#### What to work on
Output the material below in its entirety, exactly as given.

** START OF Given material **

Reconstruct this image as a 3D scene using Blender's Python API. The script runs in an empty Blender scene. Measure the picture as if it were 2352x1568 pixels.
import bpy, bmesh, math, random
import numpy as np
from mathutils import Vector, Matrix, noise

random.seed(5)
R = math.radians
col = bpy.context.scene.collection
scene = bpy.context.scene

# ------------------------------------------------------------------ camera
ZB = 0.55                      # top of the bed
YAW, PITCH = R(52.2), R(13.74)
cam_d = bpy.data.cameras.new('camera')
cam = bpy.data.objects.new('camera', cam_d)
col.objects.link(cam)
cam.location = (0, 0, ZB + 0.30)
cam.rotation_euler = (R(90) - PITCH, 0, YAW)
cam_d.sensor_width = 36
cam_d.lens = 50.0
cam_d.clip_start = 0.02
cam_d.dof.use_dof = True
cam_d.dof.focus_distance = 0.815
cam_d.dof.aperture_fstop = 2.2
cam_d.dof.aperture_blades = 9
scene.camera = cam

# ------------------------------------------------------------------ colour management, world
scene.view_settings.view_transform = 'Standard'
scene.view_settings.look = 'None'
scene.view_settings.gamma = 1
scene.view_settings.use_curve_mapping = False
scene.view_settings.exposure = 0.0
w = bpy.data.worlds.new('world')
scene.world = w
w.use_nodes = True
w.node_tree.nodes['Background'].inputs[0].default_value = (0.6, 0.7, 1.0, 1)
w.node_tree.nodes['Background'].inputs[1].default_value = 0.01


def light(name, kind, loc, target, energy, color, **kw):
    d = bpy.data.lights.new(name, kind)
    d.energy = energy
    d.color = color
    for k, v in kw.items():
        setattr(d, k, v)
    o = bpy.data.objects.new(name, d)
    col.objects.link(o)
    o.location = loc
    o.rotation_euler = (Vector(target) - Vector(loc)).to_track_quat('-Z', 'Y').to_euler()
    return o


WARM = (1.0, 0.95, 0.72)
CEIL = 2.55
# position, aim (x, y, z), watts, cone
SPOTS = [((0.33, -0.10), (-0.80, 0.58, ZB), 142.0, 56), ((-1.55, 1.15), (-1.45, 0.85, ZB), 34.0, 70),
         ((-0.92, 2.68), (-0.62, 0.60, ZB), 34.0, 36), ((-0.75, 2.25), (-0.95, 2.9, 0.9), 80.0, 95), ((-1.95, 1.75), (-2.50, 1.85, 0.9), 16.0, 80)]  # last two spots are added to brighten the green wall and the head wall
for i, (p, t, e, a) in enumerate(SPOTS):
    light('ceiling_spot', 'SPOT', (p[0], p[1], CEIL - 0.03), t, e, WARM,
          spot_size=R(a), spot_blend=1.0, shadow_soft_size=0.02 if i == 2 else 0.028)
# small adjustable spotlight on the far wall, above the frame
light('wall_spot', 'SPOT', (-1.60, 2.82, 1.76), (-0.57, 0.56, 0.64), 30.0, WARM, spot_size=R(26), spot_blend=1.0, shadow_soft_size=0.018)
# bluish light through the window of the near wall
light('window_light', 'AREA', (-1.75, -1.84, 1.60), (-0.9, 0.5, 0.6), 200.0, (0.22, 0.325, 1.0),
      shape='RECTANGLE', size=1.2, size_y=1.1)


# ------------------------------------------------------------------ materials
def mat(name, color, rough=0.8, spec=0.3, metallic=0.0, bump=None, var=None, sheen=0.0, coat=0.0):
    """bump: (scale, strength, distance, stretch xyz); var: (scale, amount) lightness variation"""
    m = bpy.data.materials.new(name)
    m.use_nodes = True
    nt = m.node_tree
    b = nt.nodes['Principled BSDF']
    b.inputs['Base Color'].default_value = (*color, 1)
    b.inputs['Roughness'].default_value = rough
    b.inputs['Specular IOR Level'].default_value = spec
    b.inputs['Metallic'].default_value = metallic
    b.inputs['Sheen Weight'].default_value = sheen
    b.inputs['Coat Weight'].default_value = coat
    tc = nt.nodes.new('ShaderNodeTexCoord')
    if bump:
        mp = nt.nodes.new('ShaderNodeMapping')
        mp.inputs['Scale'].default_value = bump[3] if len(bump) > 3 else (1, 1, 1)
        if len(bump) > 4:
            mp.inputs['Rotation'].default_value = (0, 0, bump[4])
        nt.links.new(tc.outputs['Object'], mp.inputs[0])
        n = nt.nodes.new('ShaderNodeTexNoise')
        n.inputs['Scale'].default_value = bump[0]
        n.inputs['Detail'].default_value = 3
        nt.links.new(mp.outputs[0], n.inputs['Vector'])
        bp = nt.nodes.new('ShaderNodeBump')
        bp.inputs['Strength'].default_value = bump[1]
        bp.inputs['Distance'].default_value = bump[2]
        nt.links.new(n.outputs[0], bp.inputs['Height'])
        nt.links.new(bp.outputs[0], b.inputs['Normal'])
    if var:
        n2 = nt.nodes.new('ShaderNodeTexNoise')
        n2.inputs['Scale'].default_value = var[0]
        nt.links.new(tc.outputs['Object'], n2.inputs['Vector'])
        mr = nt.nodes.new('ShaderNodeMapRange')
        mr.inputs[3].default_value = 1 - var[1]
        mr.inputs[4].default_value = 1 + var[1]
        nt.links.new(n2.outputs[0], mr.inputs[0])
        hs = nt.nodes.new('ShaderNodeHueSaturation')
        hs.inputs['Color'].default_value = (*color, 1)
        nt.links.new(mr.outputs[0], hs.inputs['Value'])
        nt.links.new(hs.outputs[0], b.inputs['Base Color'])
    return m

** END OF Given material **

#### Task result
Reconstruct this image as a 3D scene using Blender's Python API. The script runs in an empty Blender scene. Measure the picture as if it were 2352x1568 pixels.
import bpy, bmesh, math, random
import numpy as np
from mathutils import Vector, Matrix, noise

random.seed(5)
R = math.radians
col = bpy.context.scene.collection
scene = bpy.context.scene

# ------------------------------------------------------------------ camera
ZB = 0.55                      # top of the bed
YAW, PITCH = R(52.2), R(13.74)
cam_d = bpy.data.cameras.new('camera')
cam = bpy.data.objects.new('camera', cam_d)
col.objects.link(cam)
cam.location = (0, 0, ZB + 0.30)
cam.rotation_euler = (R(90) - PITCH, 0, YAW)
cam_d.sensor_width = 36
cam_d.lens = 50.0
cam_d.clip_start = 0.02
cam_d.dof.use_dof = True
cam_d.dof.focus_distance = 0.815
cam_d.dof.aperture_fstop = 2.2
cam_d.dof.aperture_blades = 9
scene.camera = cam

# ------------------------------------------------------------------ colour management, world
scene.view_settings.view_transform = 'Standard'
scene.view_settings.look = 'None'
scene.view_settings.gamma = 1
scene.view_settings.use_curve_mapping = False
scene.view_settings.exposure = 0.0
w = bpy.data.worlds.new('world')
scene.world = w
w.use_nodes = True
w.node_tree.nodes['Background'].inputs[0].default_value = (0.6, 0.7, 1.0, 1)
w.node_tree.nodes['Background'].inputs[1].default_value = 0.01


def light(name, kind, loc, target, energy, color, **kw):
    d = bpy.data.lights.new(name, kind)
    d.energy = energy
    d.color = color
    for k, v in kw.items():
        setattr(d, k, v)
    o = bpy.data.objects.new(name, d)
    col.objects.link(o)
    o.location = loc
    o.rotation_euler = (Vector(target) - Vector(loc)).to_track_quat('-Z', 'Y').to_euler()
    return o


WARM = (1.0, 0.95, 0.72)
CEIL = 2.55
# position, aim (x, y, z), watts, cone
SPOTS = [((0.33, -0.10), (-0.80, 0.58, ZB), 142.0, 56), ((-1.55, 1.15), (-1.45, 0.85, ZB), 34.0, 70),
         ((-0.92, 2.68), (-0.62, 0.60, ZB), 34.0, 36), ((-0.75, 2.25), (-0.95, 2.9, 0.9), 80.0, 95), ((-1.95, 1.75), (-2.50, 1.85, 0.9), 16.0, 80)]  # last two spots are added to brighten the green wall and the head wall
for i, (p, t, e, a) in enumerate(SPOTS):
    light('ceiling_spot', 'SPOT', (p[0], p[1], CEIL - 0.03), t, e, WARM,
          spot_size=R(a), spot_blend=1.0, shadow_soft_size=0.02 if i == 2 else 0.028)
# small adjustable spotlight on the far wall, above the frame
light('wall_spot', 'SPOT', (-1.60, 2.82, 1.76), (-0.57, 0.56, 0.64), 30.0, WARM, spot_size=R(26), spot_blend=1.0, shadow_soft_size=0.018)
# bluish light through the window of the near wall
light('window_light', 'AREA', (-1.75, -1.84, 1.60), (-0.9, 0.5, 0.6), 200.0, (0.22, 0.325, 1.0),
      shape='RECTANGLE', size=1.2, size_y=1.1)


# ------------------------------------------------------------------ materials
def mat(name, color, rough=0.8, spec=0.3, metallic=0.0, bump=None, var=None, sheen=0.0, coat=0.0):
    """bump: (scale, strength, distance, stretch xyz); var: (scale, amount) lightness variation"""
    m = bpy.data.materials.new(name)
    m.use_nodes = True
    nt = m.node_tree
    b = nt.nodes['Principled BSDF']
    b.inputs['Base Color'].default_value = (*color, 1)
    b.inputs['Roughness'].default_value = rough
    b.inputs['Specular IOR Level'].default_value = spec
    b.inputs['Metallic'].default_value = metallic
    b.inputs['Sheen Weight'].default_value = sheen
    b.inputs['Coat Weight'].default_value = coat
    tc = nt.nodes.new('ShaderNodeTexCoord')
    if bump:
        mp = nt.nodes.new('ShaderNodeMapping')
        mp.inputs['Scale'].default_value = bump[3] if len(bump) > 3 else (1, 1, 1)
        if len(bump) > 4:
            mp.inputs['Rotation'].default_value = (0, 0, bump[4])
        nt.links.new(tc.outputs['Object'], mp.inputs[0])
        n = nt.nodes.new('ShaderNodeTexNoise')
        n.inputs['Scale'].default_value = bump[0]
        n.inputs['Detail'].default_value = 3
        nt.links.new(mp.outputs[0], n.inputs['Vector'])
        bp = nt.nodes.new('ShaderNodeBump')
        bp.inputs['Strength'].default_value = bump[1]
        bp.inputs['Distance'].default_value = bump[2]
        nt.links.new(n.outputs[0], bp.inputs['Height'])
        nt.links.new(bp.outputs[0], b.inputs['Normal'])
    if var:
        n2 = nt.nodes.new('ShaderNodeTexNoise')
        n2.inputs['Scale'].default_value = var[0]
        nt.links.new(tc.outputs['Object'], n2.inputs['Vector'])
        mr = nt.nodes.new('ShaderNodeMapRange')
        mr.inputs[3].default_value = 1 - var[1]
        mr.inputs[4].default_value = 1 + var[1]
        nt.links.new(n2.outputs[0], mr.inputs[0])
        hs = nt.nodes.new('ShaderNodeHueSaturation')
        hs.inputs['Color'].default_value = (*color, 1)
        nt.links.new(mr.outputs[0], hs.inputs['Value'])
        nt.links.new(hs.outputs[0], b.inputs['Base Color'])
    return m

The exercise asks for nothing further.